FOR IMMEDIATE RELEASE                                   Contact: Rick Kessler
December 16, 2003                                                       202/225-4071


MI Congressman Led 218 House Members in Bipartisan Effort to Stop Bush Rollback of Cornerstone Environmental Law

Washington, DC - Rep. John D. Dingell (D-MI), reacted with cautious optimism to today's announcement by EPA Administrator Mike Leavitt that the Bush Administration was abandoning its effort to reduce the scope of the Clean Water Act.  Rep. Dingell, working with national environmental, conservation and sportsmen's groups, spearheaded the bipartisan congressional effort to stop the Administration's proposal. 

"In November, a bipartisan majority joined me and Reps. Leach, Oberstar and Saxton in sending a letter to President Bush opposing this rollback of the Clean Water Act.  I'm pleased that Administrator Leavitt seems to have recognized what the Bush Administration had previously failed to understand: the American people don't want the Clean Water Act rolled back or watered down," said Dingell.

According to the statement issued by EPA and the Army Corps of Engineers, "After soliciting public comment to determine if further regulatory clarification was needed, the EPA and the Corps have decided to preserve the federal government's authority to protect our wetlands."   (The EPA/Corps release can be found at: <http://www.epa.gov/>)

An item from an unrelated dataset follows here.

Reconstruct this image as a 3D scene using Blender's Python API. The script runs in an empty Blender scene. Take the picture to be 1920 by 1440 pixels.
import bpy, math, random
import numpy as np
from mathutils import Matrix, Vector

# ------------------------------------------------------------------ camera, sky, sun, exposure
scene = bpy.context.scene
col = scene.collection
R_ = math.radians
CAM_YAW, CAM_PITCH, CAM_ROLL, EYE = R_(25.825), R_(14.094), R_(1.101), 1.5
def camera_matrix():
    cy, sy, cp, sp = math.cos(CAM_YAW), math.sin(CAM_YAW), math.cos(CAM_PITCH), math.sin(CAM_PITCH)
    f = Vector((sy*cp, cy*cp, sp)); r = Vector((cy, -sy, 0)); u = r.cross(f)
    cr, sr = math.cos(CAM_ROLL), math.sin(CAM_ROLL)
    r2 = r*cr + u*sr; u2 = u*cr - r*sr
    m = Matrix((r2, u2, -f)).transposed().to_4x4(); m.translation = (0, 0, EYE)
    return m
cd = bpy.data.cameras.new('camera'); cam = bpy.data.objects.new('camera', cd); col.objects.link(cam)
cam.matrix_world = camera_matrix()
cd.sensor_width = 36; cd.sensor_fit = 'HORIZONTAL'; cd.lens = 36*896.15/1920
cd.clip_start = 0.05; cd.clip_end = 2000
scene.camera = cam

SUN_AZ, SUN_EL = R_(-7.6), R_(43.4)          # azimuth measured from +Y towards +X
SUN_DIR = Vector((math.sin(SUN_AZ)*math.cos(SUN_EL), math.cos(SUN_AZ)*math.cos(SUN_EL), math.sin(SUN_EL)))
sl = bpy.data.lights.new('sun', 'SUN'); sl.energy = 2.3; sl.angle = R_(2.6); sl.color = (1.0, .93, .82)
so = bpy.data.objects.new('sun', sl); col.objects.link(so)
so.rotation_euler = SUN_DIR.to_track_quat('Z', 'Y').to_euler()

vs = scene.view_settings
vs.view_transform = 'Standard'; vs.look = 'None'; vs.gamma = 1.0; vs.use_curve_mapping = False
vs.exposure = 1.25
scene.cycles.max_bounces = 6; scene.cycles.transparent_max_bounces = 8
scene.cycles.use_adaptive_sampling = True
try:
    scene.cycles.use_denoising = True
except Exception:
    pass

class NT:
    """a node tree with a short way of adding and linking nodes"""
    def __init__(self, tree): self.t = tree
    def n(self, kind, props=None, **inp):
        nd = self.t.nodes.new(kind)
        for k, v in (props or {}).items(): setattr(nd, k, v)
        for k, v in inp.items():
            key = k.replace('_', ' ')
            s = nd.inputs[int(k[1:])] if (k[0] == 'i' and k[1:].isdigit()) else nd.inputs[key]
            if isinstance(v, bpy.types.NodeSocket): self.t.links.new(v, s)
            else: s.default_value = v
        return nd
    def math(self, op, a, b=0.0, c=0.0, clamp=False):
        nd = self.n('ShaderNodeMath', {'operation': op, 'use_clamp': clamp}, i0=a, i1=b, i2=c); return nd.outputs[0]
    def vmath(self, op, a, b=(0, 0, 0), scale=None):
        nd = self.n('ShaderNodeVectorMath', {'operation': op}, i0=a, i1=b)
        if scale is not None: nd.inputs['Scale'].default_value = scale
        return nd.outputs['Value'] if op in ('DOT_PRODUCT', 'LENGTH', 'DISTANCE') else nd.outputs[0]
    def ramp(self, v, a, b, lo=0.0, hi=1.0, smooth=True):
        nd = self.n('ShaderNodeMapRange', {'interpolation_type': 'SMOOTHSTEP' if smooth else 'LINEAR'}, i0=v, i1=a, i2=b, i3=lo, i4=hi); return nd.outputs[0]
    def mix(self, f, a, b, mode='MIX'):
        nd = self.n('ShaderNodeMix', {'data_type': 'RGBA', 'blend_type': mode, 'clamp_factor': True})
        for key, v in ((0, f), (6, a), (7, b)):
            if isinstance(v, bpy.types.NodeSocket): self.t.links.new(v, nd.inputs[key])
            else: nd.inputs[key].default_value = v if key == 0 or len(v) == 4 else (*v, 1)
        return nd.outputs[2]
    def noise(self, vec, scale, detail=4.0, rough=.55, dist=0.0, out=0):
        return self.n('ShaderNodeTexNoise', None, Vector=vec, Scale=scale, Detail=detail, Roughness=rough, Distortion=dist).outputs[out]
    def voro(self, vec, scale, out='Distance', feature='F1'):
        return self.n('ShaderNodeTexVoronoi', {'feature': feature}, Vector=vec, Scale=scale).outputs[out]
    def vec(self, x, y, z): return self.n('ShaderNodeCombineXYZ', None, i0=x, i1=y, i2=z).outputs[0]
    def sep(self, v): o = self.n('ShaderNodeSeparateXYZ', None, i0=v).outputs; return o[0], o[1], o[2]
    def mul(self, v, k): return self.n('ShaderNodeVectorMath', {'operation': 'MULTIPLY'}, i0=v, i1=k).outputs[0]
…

On November 24, 2003, a bipartisan group of 218 Members of the U.S. House of Representatives sent a letter to President Bush asking that he halt efforts to reduce the scope of Clean Water Act safeguards for the nation's waters. The letter, one of the strongest demonstrations of support for the Clean Water Act on Capitol Hill in many years, was written in direct response to the policy rulemaking effort that the U.S. EPA and the Army Corps of Engineers mostly abandoned today.  The letter urged the President "not to pursue any policy or regulatory changes that would reduce the scope of waters protected under the Clean Water Act. In particular, we ask that you not amend the long-standing definition of waters as suggested by the January 15, 2003 Advance Notice of Proposed Rulemaking and that you rescind the policy guidance issued at the same time."  The letter noted that excluding waters from the Act would lead to increased pollution of streams, ponds, and wetlands and, as this pollution flows downstream, greater pollution of our lakes, rivers and coastal waters.  (A copy of the Dingell-Leach-Oberstar-Saxton letter can be found at: http://www.house.gov/dingell/cwa2.pdf)

Although Rep. Dingell was pleased by today's announcement, he emphasized his concern that the Bush Administration seems to have not fully abandoned its rollback effort. Although EPA and the Army Corps announced today that they would not issue the new rule on federal regulatory jurisdiction over isolated wetlands, the Bush Administration appeared to leave in place the January 15, 2003 guidance originally issued along with the proposed regulation.  That guidance, already in effect, may remove protection from an estimated 20 percent of the nation's

wetlands, some 20 million acres, as well as countless miles of streams across the country.

Concluded Dingell: "I hope that this is not an attempt by the Administration to pull the wool over the public's eyes.  Until this guidance is also rescinded, both our nation's waterways and wetlands are still in danger.  If the Administration is serious about preserving the Clean Water Act and protecting our water, then this guidance must be repealed."